A closer look at Godzilla.

A close up of  Godzilla. Note the bamboo like stem and heart-shaped leaves.

In any other part of the world, other than Japan, Korea or China, it’s presence has been a nightmare. Australia has deemed it illegal, and in England it has managed to reduce the value of many home owners’ properties. Because of its strength and tenacity, it can wreck roads, parking lots, bridges, and buildings. Yes, in England some home owners have had it grow right through their floors! The World Conservation Union has named it the world’s worst invasive. It can grow up to 7 meters with a root spread of up to 10 m from the parent root, which can go to 3 m deep. It can create havoc with whatever environment it chooses to live in if it’s not brought under control.

Ken MacQueen wrote this about it in the June 2015 edition of MacLean’s magazine:

“Japanese Knotweed is in nearly all of our provinces, and the threat is real: it can lower house prices, threaten our bridges, and drive men to madness.”

One can’t help but sit up and take notice of this particular weed problem… especially me. Why? Because we have it growing right here in Victoria Beach along our road and, unfortunately, in some yards where there is moisture. Our yard happens to be one of them! We have had it for several years but never really took it seriously until last year. Now we are taking it very seriously… even Hubby.

The Japanese Knotweed or "Godzilla" along side our road.

Godzilla growing right along side of our road.
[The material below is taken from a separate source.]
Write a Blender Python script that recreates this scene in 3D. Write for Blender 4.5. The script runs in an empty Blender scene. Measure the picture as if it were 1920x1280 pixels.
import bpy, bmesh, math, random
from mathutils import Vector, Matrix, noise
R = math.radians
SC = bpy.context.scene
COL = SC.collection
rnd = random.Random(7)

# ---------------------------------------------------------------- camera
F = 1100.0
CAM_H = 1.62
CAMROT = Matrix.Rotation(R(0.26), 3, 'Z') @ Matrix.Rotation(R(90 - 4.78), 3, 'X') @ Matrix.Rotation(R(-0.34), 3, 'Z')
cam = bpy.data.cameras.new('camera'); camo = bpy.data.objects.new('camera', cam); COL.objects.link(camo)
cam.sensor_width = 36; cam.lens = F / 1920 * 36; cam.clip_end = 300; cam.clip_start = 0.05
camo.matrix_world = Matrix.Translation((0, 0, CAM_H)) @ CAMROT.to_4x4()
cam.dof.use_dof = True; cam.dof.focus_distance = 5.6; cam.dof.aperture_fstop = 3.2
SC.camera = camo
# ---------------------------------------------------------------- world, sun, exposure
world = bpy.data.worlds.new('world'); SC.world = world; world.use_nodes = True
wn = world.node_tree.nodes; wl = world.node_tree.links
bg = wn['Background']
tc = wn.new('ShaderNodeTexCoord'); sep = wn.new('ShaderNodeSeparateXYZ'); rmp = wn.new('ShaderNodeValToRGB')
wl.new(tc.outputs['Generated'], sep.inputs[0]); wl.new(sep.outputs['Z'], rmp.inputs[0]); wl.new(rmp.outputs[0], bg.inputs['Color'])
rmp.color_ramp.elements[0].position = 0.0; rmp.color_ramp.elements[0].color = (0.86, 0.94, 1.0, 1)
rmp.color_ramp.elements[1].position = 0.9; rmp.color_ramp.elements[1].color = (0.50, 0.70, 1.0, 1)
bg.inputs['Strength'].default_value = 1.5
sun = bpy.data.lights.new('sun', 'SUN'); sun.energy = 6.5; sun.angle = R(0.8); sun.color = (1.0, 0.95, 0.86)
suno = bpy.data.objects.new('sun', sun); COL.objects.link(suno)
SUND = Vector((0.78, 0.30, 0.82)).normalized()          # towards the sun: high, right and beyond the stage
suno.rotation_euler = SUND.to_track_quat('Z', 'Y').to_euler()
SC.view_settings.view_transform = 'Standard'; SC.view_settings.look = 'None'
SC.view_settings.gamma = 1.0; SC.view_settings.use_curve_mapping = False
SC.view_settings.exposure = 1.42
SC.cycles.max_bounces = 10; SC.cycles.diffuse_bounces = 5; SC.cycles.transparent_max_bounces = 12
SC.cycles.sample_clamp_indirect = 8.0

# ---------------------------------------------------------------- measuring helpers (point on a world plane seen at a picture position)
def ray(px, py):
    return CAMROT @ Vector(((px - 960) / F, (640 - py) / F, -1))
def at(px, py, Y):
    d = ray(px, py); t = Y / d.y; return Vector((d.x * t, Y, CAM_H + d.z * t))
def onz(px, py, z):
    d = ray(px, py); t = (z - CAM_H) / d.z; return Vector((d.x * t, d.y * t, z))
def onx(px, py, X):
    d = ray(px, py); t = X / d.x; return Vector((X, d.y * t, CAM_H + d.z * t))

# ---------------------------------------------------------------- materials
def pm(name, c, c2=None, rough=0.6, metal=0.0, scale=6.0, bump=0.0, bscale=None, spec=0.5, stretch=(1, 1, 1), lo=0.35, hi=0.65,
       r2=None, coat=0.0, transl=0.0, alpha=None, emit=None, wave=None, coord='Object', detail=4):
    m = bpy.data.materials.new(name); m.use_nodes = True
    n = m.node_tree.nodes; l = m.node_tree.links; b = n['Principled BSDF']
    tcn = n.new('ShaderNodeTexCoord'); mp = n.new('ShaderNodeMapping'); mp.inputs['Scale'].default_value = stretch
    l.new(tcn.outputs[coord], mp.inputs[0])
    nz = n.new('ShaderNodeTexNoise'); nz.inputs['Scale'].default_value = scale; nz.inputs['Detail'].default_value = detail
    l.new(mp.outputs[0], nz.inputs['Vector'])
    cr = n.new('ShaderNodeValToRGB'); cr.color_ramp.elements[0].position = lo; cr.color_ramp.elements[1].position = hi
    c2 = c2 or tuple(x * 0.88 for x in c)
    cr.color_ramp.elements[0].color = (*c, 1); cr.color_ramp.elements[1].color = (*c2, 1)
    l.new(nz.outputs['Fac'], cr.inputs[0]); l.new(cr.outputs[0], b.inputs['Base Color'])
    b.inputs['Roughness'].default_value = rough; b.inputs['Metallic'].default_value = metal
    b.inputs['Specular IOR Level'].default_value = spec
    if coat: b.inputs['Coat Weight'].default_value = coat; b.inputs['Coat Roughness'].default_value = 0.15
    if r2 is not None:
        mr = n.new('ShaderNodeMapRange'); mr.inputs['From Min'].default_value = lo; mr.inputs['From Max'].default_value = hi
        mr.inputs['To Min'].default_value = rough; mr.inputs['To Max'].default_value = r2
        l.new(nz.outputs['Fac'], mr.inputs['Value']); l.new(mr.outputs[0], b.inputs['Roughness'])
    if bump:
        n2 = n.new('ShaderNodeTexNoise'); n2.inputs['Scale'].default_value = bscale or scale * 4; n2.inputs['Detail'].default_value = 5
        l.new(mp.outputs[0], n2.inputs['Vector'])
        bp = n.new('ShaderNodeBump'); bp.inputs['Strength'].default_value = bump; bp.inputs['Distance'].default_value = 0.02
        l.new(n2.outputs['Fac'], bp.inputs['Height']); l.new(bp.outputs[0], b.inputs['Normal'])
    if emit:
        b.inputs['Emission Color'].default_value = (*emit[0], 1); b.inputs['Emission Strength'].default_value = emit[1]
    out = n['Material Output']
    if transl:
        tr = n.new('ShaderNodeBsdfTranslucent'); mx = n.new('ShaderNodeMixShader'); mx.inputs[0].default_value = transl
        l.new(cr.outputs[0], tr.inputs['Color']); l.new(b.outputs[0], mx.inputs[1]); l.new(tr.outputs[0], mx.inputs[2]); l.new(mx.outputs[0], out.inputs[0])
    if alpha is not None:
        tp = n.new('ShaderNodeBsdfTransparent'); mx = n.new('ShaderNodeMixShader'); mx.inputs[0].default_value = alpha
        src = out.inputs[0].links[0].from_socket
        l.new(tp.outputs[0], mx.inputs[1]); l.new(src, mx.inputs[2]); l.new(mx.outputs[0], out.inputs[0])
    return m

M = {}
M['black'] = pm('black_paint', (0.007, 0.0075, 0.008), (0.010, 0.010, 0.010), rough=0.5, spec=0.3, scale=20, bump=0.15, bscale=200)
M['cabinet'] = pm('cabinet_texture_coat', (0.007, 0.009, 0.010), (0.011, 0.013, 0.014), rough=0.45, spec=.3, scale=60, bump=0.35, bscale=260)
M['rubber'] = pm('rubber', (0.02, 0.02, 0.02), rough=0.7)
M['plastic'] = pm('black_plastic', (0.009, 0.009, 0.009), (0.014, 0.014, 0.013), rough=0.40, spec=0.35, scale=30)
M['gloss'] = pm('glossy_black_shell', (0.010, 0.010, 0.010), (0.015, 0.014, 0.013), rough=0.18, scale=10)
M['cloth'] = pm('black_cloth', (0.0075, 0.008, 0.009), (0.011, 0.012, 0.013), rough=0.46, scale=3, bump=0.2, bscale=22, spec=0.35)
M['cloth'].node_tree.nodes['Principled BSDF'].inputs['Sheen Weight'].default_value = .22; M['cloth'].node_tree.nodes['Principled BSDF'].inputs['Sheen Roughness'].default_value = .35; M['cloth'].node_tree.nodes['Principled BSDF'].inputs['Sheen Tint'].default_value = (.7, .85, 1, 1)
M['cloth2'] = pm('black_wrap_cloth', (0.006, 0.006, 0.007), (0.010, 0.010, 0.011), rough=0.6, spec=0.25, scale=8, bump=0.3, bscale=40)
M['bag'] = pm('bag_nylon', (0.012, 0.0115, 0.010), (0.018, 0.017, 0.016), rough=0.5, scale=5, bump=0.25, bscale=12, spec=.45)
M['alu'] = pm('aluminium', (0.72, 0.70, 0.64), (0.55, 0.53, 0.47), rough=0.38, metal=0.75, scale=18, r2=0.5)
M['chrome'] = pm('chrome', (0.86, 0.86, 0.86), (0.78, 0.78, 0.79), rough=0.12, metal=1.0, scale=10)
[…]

Last fall before the snow started to fly, he threw bags of salt on “Godzilla’s” little forest at the foot of our driveway. The salt helped to stunt its growth but didn’t get rid of it. The more people we ask about how to deal with it, the more we learn about how difficult our battle is going to be. This year out of desperation, we tried using Roundup. However, I hesitate to get carried away with this as it’s not good for the surrounding environment or for ourselves.

A third method recommended by a knowledgeable neighbour who had it growing in her yard awhile back is to smother the darn things with a huge tarp or old carpet using something heavy with no seams as the roots will find any crevice and push their way through. This will be our next step.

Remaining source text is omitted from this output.